In 1946, soon after the war ended, Bobo married Gladys Stromsholt, the daughter of immigrants from Denmark, and set up house in Phoenix.

In 1956, Bobo became an insurance agent with New York Life and a member of NALU. Eventually, he became a New York Life general agent.

Over the years, he earned the Chartered Life Underwriter and Fellow of the Life Management Institute professional designations.

Gladys Bobo died in March 2013.

The Bobos' son, Glen Bobo, became a New York Life agent, according to NAIFA.

NALU Work

Bobo became co-chair of the NALU Committee on Federal Law and Legislation in the 1975-1976 association year. He was elected NALU president for 1977-1978.

In 1979, he succeeded C. Carney Smith as NALU's executive vice president. He acted as the group's general manager. He held that role until 1992.

In 1985, NALU gave Bobo the John Newton Russell Memorial Award.
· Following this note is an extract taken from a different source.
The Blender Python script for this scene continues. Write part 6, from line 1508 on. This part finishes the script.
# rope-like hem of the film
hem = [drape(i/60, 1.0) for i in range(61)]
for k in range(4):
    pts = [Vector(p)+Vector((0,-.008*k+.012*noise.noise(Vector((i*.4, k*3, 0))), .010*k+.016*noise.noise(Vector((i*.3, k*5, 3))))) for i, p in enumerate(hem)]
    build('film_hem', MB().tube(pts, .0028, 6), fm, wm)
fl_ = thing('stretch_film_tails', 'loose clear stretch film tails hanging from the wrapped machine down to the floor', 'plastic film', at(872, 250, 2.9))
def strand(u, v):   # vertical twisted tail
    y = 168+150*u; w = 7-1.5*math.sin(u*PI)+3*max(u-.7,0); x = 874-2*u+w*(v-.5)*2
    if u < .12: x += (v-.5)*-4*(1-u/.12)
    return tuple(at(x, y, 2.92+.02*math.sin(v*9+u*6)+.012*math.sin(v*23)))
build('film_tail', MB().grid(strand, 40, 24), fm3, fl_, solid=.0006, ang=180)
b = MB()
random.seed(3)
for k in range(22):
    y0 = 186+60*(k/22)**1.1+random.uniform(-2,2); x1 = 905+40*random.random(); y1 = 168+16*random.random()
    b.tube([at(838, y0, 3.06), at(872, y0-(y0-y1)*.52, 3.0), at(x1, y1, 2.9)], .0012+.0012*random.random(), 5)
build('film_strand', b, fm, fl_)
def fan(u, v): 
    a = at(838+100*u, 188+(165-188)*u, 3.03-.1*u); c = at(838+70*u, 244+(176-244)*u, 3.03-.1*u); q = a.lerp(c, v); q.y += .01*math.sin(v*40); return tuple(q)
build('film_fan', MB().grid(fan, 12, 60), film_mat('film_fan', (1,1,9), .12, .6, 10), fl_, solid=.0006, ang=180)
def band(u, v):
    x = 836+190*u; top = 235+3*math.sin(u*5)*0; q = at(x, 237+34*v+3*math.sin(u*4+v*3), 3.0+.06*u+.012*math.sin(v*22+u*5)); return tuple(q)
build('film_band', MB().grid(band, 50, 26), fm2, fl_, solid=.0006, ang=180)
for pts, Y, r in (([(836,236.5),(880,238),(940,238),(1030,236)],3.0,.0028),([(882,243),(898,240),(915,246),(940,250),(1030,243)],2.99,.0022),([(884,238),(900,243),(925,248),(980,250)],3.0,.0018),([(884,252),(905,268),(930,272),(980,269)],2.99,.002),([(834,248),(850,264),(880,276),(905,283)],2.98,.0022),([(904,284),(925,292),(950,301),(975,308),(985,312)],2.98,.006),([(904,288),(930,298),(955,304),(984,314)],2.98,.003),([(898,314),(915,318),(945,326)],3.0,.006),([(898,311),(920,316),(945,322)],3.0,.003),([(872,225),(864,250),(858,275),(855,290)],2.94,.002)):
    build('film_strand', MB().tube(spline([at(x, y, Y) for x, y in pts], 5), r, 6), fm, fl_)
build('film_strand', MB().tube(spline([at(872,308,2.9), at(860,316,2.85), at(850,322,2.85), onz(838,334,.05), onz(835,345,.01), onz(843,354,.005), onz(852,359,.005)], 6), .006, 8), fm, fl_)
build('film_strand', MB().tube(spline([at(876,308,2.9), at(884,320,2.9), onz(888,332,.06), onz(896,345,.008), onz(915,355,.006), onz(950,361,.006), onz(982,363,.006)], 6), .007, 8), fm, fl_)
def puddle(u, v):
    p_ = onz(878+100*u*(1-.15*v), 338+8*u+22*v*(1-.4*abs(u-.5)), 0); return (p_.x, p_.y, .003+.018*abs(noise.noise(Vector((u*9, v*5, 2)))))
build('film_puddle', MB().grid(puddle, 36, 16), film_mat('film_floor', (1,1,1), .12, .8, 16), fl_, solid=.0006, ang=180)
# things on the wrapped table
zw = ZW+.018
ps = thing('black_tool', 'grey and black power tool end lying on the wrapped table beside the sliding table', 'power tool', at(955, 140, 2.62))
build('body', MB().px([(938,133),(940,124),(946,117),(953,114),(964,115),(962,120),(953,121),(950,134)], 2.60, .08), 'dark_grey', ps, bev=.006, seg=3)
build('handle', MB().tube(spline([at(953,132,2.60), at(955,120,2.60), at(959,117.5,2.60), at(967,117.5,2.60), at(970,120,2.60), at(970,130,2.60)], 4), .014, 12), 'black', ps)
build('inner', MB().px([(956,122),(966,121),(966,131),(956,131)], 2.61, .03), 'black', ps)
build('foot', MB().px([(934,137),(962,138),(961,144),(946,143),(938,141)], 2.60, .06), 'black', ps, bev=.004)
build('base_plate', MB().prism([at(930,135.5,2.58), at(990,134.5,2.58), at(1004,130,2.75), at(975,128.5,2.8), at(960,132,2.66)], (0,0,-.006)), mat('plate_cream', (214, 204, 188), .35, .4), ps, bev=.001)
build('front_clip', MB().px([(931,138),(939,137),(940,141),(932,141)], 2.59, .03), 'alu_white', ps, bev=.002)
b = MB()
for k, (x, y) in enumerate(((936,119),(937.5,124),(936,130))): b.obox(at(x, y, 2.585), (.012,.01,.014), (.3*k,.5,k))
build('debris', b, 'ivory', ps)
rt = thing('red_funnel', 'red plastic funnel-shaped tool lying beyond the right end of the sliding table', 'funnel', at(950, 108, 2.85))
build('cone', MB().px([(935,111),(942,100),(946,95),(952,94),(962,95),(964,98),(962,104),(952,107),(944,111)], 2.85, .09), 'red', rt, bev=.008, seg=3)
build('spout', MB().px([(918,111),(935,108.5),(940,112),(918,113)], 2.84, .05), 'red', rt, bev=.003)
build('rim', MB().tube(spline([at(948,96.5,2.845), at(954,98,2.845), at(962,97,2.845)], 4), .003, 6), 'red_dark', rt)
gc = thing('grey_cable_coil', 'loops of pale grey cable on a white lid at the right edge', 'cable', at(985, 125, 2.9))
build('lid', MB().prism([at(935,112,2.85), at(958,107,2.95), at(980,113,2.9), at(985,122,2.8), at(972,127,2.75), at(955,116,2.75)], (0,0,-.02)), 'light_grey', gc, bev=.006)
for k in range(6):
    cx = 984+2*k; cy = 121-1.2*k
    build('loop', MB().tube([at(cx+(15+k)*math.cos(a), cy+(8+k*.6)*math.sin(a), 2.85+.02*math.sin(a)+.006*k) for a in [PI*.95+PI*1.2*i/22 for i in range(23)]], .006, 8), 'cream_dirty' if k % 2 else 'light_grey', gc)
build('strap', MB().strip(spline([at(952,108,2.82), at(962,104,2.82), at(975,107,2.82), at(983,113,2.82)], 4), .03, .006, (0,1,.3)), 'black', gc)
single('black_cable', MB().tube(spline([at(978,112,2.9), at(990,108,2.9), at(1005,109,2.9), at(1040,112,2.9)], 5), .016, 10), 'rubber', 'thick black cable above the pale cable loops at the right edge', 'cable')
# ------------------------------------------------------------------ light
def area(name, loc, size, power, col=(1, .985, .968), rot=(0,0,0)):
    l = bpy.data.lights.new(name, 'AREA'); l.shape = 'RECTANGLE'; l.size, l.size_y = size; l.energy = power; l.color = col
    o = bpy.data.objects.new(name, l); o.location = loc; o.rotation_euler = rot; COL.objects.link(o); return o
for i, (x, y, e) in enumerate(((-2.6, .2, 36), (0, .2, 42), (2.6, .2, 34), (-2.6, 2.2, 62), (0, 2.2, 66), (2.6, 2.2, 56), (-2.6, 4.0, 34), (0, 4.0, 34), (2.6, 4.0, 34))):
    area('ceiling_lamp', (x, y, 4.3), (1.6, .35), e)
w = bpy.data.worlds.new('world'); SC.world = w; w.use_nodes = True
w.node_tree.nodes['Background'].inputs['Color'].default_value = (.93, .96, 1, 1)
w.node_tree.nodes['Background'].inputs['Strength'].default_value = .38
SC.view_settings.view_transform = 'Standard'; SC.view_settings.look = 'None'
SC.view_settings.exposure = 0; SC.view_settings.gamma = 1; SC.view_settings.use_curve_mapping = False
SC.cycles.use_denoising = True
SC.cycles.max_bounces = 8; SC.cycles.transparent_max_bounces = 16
The award citation issued by the selection committee stated:

Jack E. Bobo, CLU, FLMI, by any test imaginable you are the consummate professional in life underwriting, who, by word and deed, has set a notable example of technical expertise based on long and intense academic preparation; adherence to the highest ethical standards; and steadfast devotion to your family, community, country and the Institution of Life Insurance.